Who is your favourite Phantom?

Michael Crawford was wonderful, and I found Dave Willetts very powerful. Anyone who has the opportunity should try to see Thomas Schulze in the Hamburg production.

How did you create the character of Erik in your book?

When I came to examine the character myself I came to the conclusion that the real tragedy of his life was not his disfigurement. but his complete inability to accept that his mother had ever loved him. This fatal belief warped his whole existence and rendered him incapable of recognizing love even when it was staring him in the face, whether it was the first infatuation of a young girl, the dark desire of an older woman, the affection of a friend, or the real admiration of those who came to work with or serve him in one capacity or another. This idea became central to the whole storyline, leading inexorably to one tragedy after another. Certainly his life was shaped by the rejection of society, horrific experience and some cruel twists of fate, but ultimately this was always a character relentlessly set on a course of self-destruction. I also felt that, in spite of the terrible crimes he commits during the course of his life, the Phantom was neither a psychopath nor an inherently evil man. In order to make that last act of self-sacrifice for the sake of love there must always have been an essential core of good within the character. Leroux himself allowed his Phantom certain traits of kindness, humour and civilized behaviour. I felt that essentially this was a fiercely proud man who came to desire his own human dignity to an almost insane degree and would go to any lengths to protect it. Couple this with the unstable temperament that often accompanies pure genius and you have a very dangerous man, a man capable of killing for a real or imagined slight even the people he most desperately loves. Those attracted to him are always rightly aware of an underlying fear, and I believe it is this mixture of attraction and fear which is responsible for his powerful sexuality. It’s what separates the Phantom from Raoul and all the other nice young boys like him who offer a safe mundane existence to a woman, but no thrills or chills.

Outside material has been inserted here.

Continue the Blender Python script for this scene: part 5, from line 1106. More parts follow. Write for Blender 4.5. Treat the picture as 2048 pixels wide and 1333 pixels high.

What was the most difficult part of the book to write?

The first two sections dealing with his childhood were the most straight-forward. The sections from Rome through to the building of the Opera House were very demanding from the point of research, some of which was obscure and hard to obtain. But the section I found most hard to actually write was the part of the story which directly overlaps Leroux’s. It’s very difficult to trespass nonchalantly over someone else’s story, particularly when it has been adapted so many times in different mediums. I had to dispense with a lot of inhibitions, the chief of which was “"How can I ever dare to meddle with this?”

What would you have done if you were Christine?

I think I would have had to do what she did in the book, and go back that one last time to make things right. It would have been a terrible thing to live with otherwise: it would have destroyed both her and Raoul in the end.